村上春樹と三島由紀夫はどこが違うのか

だからそのためには「発想率」を上げることが必要になる、というわけですね。
じゃあ、どうすれば発想率って上がるんでしょうか? どう思いますか?

(会場)アウトプットしておく、とか?

そうですね、そのとおり。これが大事なんです。
だから、アウトプット、つまり「書いてないこと」って「考えてないこと」なんです。ほんとそうなんです。
凡人が「自分は考えていた」と語る資格があるのは「書いていた」瞬間くらいです。

僕たちは書かないと考えられない。ここは本当に重要なんで、本の中でも何回も言っています。

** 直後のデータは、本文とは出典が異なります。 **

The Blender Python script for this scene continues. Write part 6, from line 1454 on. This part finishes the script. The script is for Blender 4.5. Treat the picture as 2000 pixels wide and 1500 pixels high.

逆に言うと、書かなくても何かを考えられる人っていうのは、かなり特殊な頭の持ち主だっていうこと。そんな人、めったにいません。

たとえば、三島由紀夫。またまた登場ですけど、彼は文学的天才だっただけじゃなく、普通に頭がよかったんですよね。つまり、お勉強ができたってことです。
東大法学部を首席で卒業して大蔵省に入っているくらいだから、偏差値でもトップレベルの人だったわけです。

彼の原稿って、他の作家とは全然違うんですよ。どう違うかってわかる? 当時ですから原稿用紙に万年筆で書くわけですが、三島由紀夫の原稿にはほとんど書き直しがないんです。

なんで書き直しがないのか? 彼は豪語していました、「自分は最後の1行が決まるまでペンを執らない」と。つまり、原稿用紙で何百枚分もの文章を全部頭の中で構成できたということです。

こんな人は普通はいませんよ。村上春樹さんですらも1日3時間か4時間しか書かないそうです。それくらい「書く=考える」ってことはつながっているし、やはりしんどいことなんです。

逆に言うと、村上さんはその3~4時間の集中力を維持するために他の生活を組み立てている。ですからご存知のとおり、村上春樹さんは非常にストイックですよね。

僕も一度食事をご一緒したことがあるんですが、村上さんはつねに身体を鍛えています。「どうしてですか?」と聞くと、「考えるためです」とおっしゃっていました。考えるのって本当に体力を使うんですよ。